A #blocktheboat protest at the Port of Newark garners support from truckers and – surprisingly – some members of law enforcement.
On the morning of December 18th, a group of activists from a number of workers’ rights groups boarded buses at Canal, next to Duarte Park and headed for the Port of Newark. Some 60 participants from the Alliance for a Greater New York (ALIGN), the New Jersey Industrial Union Council, the Occupy Working Group 99 and other organizations, set out to #blocktheboat.
The #blocktheboat protest, with funded by the Triangle Fire Coalition, was planned to prevent the unloading of a container ship carrying clothing from Walmart’s Bangladesh factories. The coalition was formed to commemorate a 1911 fire in New York’s garment district that was blamed on lax safety.
News reports have suggested Walmart may have resisted efforts to improve worker safety at a factory where more than 100 garment workers perished in a November fire. You can read more about the Triangle factory fire here.
While the activists were not allowed near the dock, they did make their voices heard – and gained support of the port security and even some of the Port Authority Police and many passing truck drivers who gave us a honk and a thumbs-up.
Early rise for activism: The bus left at 6 a.m., filled with protestors bound for New Jersey.
The sun had not yet come up as we entered the Garden State; our bus driver Muhammed checks his GPS.
Parked by the port entrance: The protestors are denied entry and told to move to a “safe place.” After some debate with the Port Authority Police Department, they decide to move on.
The police gave our bus an escort to the designated “safe” free speech zone.
“Sea Link” is the Port Authority’s uniform truck driver identification system. About half a dozen police officers stood by and watched.
A protestor wears a Guy Fawkes mask while joking with a Port Authority Police officer.
Truck drivers entering the port honk horns in support (they were smiling while doing it) of protestors holding anti-Walmart signs.
The Remember the Triangle Fire Coalition showed up in force to protest Walmart. A similar tragedy in 1911 at a New York garment factory was made all the more significant in light of recent events in Bangladesh.

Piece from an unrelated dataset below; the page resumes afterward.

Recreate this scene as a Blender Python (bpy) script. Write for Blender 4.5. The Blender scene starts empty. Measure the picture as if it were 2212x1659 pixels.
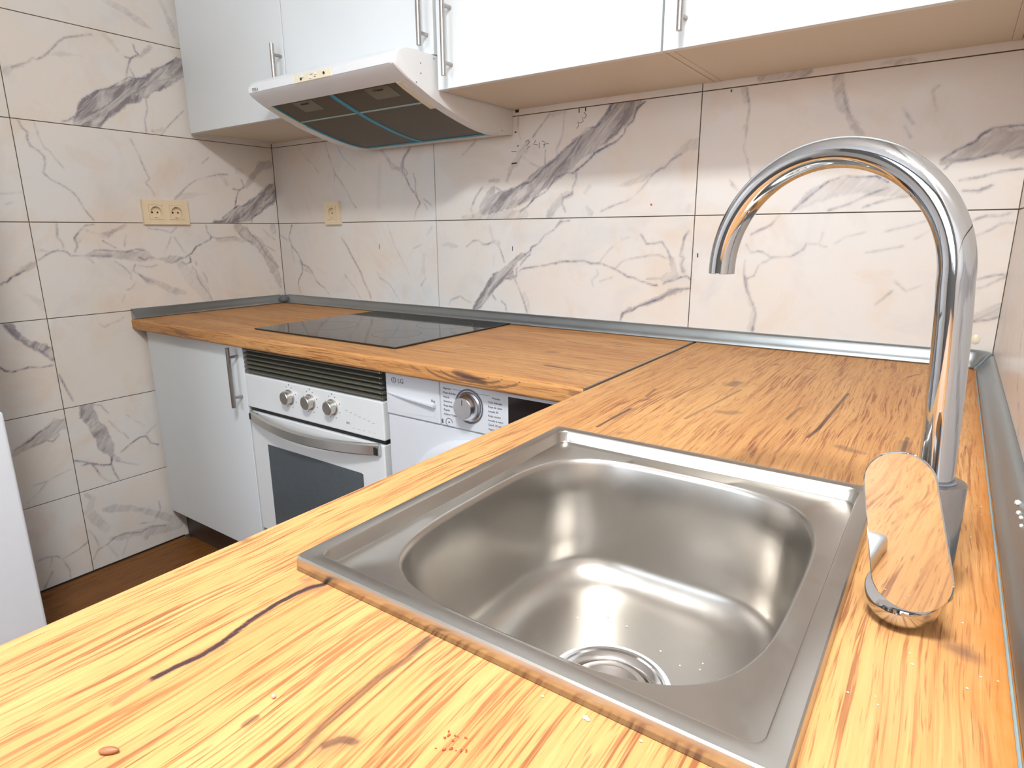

Other activists hold a mock-police tape that proclaims this a “Walmart-Free Zone.”
Coffin-shaped signs held by activists spell out Walmart in remembrance of the dead in Bangladesh.
An unused sign lies on the ground proclaiming “Walmart: Fashion Kills,” after more than 100 workers die in a Bangladesh factory fire.
Journalist Josh Eidelson interviews Carol Gay, president of the New Jersey Industrial Union Council.
Activists hold up clothing that garment workers would have worn, with the names of victims of the 1911 Triangle Shirtwaist factory fire in New York.
Alliance for a Greater New York (ALIGN) organizer Maritza Silva-Farrell thanks activists for their early rise and urges a continued struggle.